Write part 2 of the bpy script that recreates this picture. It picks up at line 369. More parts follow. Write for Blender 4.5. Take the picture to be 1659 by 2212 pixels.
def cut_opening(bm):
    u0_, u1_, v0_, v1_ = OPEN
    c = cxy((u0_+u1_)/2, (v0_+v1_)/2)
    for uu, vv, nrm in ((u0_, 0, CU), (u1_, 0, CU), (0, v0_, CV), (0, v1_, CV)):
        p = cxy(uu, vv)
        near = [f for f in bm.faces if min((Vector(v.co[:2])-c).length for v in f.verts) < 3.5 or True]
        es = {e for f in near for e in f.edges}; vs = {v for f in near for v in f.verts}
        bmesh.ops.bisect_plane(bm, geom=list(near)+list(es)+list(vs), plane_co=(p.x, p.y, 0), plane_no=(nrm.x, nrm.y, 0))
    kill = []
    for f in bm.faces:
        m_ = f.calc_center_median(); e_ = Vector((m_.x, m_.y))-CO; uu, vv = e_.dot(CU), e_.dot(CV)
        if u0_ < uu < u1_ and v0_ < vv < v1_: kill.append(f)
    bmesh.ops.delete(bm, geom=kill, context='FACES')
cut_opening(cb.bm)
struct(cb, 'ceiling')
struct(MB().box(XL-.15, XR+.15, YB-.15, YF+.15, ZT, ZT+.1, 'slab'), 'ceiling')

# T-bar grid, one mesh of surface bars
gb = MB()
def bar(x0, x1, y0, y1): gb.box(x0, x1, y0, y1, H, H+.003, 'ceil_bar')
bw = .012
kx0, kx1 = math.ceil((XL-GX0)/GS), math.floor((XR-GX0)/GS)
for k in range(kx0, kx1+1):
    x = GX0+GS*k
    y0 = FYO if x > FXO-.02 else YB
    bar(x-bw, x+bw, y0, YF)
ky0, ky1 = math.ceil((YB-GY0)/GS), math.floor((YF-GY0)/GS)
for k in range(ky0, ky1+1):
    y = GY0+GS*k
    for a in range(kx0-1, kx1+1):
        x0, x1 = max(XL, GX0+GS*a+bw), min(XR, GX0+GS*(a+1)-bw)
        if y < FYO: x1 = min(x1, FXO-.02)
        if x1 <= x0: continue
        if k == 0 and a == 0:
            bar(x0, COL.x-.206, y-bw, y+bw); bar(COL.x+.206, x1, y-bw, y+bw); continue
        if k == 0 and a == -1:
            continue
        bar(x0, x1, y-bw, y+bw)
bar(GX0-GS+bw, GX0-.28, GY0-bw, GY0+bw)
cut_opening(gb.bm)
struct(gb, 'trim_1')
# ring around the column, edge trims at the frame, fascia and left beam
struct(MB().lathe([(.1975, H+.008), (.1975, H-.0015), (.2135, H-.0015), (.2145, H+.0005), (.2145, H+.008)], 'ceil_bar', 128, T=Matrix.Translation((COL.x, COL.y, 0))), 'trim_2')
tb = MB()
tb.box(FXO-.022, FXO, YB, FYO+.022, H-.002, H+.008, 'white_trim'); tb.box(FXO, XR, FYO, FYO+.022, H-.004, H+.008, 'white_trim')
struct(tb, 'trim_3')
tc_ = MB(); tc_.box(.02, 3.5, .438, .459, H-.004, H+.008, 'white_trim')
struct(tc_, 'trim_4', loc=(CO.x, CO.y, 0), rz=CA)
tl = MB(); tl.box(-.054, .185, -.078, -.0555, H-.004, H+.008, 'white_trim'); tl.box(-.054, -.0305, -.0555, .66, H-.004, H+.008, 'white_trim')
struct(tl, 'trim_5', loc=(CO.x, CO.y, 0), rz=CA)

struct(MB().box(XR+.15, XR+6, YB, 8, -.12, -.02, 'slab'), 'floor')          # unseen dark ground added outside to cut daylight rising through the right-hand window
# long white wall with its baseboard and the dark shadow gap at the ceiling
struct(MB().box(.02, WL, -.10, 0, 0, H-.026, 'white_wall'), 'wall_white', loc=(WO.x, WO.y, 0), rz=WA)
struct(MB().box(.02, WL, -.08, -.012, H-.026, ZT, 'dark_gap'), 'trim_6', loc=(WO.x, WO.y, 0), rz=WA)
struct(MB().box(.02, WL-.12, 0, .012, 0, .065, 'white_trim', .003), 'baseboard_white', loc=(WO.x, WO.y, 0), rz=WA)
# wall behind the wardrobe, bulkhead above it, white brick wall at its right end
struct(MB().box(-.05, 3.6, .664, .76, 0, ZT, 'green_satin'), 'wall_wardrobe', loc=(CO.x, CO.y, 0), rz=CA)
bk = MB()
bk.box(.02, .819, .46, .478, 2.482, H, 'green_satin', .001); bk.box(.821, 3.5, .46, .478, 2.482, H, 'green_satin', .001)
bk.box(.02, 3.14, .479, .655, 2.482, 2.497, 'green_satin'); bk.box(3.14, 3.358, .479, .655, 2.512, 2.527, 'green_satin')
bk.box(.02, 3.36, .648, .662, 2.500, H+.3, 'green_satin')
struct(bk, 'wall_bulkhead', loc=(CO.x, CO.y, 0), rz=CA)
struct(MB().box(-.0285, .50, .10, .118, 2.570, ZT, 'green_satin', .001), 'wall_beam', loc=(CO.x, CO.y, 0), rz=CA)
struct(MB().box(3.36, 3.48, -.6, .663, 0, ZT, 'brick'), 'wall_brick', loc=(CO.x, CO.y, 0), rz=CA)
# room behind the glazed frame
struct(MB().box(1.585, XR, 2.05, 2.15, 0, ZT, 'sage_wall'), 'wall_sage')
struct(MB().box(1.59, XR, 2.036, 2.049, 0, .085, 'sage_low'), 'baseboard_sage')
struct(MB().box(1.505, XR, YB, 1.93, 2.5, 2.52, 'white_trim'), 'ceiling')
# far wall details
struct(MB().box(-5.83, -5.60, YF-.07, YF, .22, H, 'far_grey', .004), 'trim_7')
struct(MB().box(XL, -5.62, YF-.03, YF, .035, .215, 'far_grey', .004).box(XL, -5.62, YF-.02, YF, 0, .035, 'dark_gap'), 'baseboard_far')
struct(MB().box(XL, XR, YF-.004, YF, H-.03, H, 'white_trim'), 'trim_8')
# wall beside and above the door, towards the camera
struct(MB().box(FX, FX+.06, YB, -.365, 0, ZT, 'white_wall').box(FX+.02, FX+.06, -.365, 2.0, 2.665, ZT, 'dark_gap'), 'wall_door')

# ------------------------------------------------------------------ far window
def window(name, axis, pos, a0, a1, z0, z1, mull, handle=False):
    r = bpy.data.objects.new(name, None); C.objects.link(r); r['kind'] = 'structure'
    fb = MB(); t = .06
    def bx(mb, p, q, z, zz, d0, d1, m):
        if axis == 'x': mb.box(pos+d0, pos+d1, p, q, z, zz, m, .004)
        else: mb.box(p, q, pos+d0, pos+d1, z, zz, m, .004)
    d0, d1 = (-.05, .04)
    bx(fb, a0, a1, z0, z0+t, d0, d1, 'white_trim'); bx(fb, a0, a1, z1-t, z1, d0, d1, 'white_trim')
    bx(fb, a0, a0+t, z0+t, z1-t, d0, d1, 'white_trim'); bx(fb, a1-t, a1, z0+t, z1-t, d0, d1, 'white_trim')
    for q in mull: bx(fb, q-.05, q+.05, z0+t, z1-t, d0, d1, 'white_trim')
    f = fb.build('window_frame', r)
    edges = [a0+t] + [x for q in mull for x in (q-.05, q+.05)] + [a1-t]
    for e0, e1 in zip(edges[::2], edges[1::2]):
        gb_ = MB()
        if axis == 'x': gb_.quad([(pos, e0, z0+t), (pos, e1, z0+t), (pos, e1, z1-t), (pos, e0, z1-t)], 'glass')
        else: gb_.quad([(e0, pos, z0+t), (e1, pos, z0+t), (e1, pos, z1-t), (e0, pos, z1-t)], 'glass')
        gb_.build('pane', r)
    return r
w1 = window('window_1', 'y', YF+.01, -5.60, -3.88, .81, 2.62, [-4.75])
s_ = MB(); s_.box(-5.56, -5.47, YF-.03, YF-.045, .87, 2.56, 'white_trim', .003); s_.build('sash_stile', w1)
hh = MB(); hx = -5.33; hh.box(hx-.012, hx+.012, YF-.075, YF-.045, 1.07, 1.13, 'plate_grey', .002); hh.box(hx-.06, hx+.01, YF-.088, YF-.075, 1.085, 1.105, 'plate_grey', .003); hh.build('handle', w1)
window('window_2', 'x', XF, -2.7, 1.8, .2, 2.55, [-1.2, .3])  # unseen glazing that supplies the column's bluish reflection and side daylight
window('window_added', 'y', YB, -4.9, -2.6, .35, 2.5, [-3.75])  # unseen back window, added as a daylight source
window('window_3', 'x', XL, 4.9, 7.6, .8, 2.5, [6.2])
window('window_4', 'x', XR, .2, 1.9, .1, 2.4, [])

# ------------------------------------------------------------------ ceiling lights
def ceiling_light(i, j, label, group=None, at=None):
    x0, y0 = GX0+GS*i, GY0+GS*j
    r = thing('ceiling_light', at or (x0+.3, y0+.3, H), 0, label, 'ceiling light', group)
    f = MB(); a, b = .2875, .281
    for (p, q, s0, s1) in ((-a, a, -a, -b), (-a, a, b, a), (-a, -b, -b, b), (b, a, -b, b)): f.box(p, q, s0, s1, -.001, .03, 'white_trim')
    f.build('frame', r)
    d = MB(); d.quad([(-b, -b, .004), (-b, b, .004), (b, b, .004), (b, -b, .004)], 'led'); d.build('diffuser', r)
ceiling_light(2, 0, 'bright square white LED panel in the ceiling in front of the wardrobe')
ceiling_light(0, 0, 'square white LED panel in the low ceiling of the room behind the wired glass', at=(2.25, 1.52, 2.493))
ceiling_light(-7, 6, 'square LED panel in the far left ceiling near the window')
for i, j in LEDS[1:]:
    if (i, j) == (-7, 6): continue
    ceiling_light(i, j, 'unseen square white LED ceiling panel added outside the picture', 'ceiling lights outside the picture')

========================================

# [Stated goal]
Collect, from the material above, every line containing the word "picture".

# [Full output]
Write part 2 of the bpy script that recreates this picture. It picks up at line 369. More parts follow. Write for Blender 4.5. Take the picture to be 1659 by 2212 pixels.
    ceiling_light(i, j, 'unseen square white LED ceiling panel added outside the picture', 'ceiling lights outside the picture')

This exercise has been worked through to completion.